TASK PROMPT>
Return only the lines from the top of the data down to the one that holds "scene = bpy.context.scene", both included, without any pictures.

• • • •

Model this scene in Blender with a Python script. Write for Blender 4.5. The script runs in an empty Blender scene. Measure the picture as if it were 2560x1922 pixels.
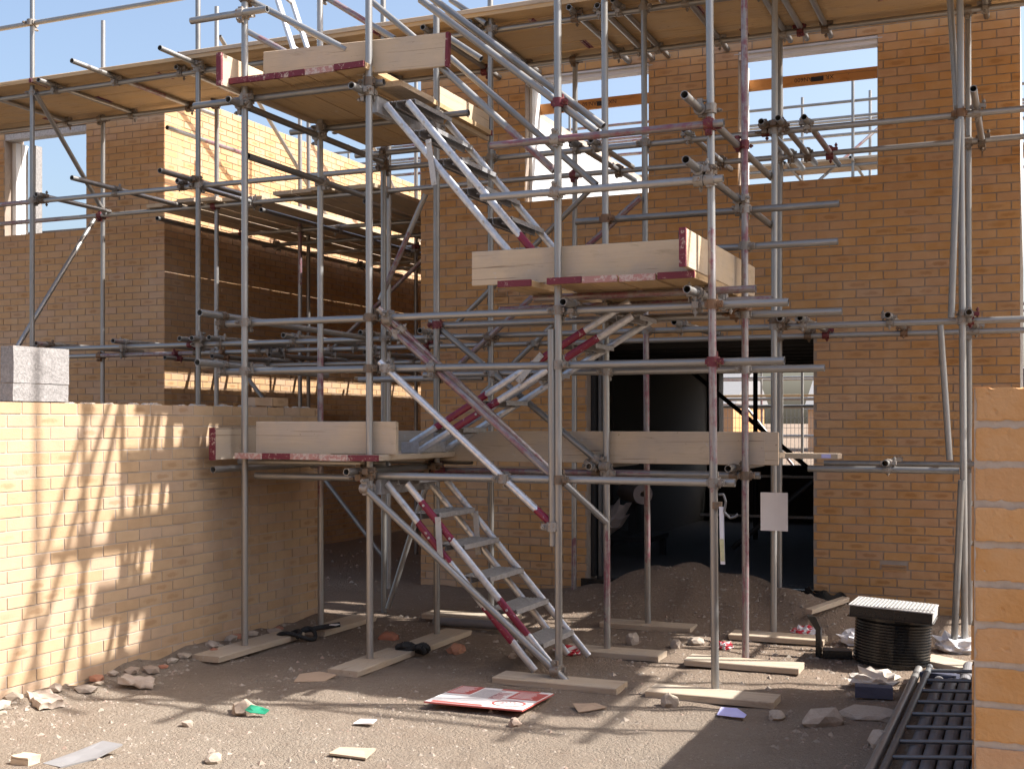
import bpy, bmesh, math, random
from mathutils import Vector, Matrix, noise
random.seed(7)
R = math.radians
scene = bpy.context.scene

# ------------------------------------------------------------------ camera
cam_d = bpy.data.cameras.new('camera')
cam_d.sensor_width = 36.0
cam_d.lens = 42.47
cam_d.shift_y = 0.0371
cam_d.clip_start = 0.05
cam_d.clip_end = 3000
cam = bpy.data.objects.new('camera', cam_d)
scene.collection.objects.link(cam)
cam.location = (0, 0, 1.64)
cam.rotation_euler = (R(90), 0, R(23.1))
scene.camera = cam

# ------------------------------------------------------------------ sky, sun, exposure
SUN = Vector((0.885, 0.315, 1.0)).normalized()
elev = math.asin(SUN.z)
azim = math.atan2(SUN.x, SUN.y)
world = bpy.data.worlds.new('World')
scene.world = world
world.use_nodes = True
wn = world.node_tree
wn.nodes.clear()
sky = wn.nodes.new('ShaderNodeTexSky')
sky.sky_type = 'NISHITA'
sky.sun_disc = False
sky.sun_elevation = elev
sky.sun_rotation = azim
sky.air_density = 1.0
sky.dust_density = 4.5
sky.ozone_density = 1.0
bg = wn.nodes.new('ShaderNodeBackground')
bg.inputs['Strength'].default_value = 0.13
wo = wn.nodes.new('ShaderNodeOutputWorld')
wn.links.new(sky.outputs[0], bg.inputs[0])
wn.links.new(bg.outputs[0], wo.inputs[0])
sun_d = bpy.data.lights.new('sun', 'SUN')
sun_d.energy = 5.0
sun_d.angle = R(0.53)
sun_d.color = (1.0, 0.965, 0.92)
sun = bpy.data.objects.new('sun', sun_d)
scene.collection.objects.link(sun)
sun.location = (20, 8, 25)
sun.rotation_euler = SUN.to_track_quat('Z', 'Y').to_euler()
vs = scene.view_settings
vs.view_transform = 'Standard'
vs.look = 'None'
vs.exposure = 1.1
vs.gamma = 1.0
vs.use_curve_mapping = False
scene.cycles.max_bounces = 8
scene.cycles.diffuse_bounces = 4
scene.cycles.glossy_bounces = 3
scene.cycles.caustics_reflective = False
scene.cycles.caustics_refractive = False
scene.cycles.use_denoising = True

# ------------------------------------------------------------------ mesh helpers
C = scene.collection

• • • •

TASK ANSWER>
Model this scene in Blender with a Python script. Write for Blender 4.5. The script runs in an empty Blender scene. Measure the picture as if it were 2560x1922 pixels.
import bpy, bmesh, math, random
from mathutils import Vector, Matrix, noise
random.seed(7)
R = math.radians
scene = bpy.context.scene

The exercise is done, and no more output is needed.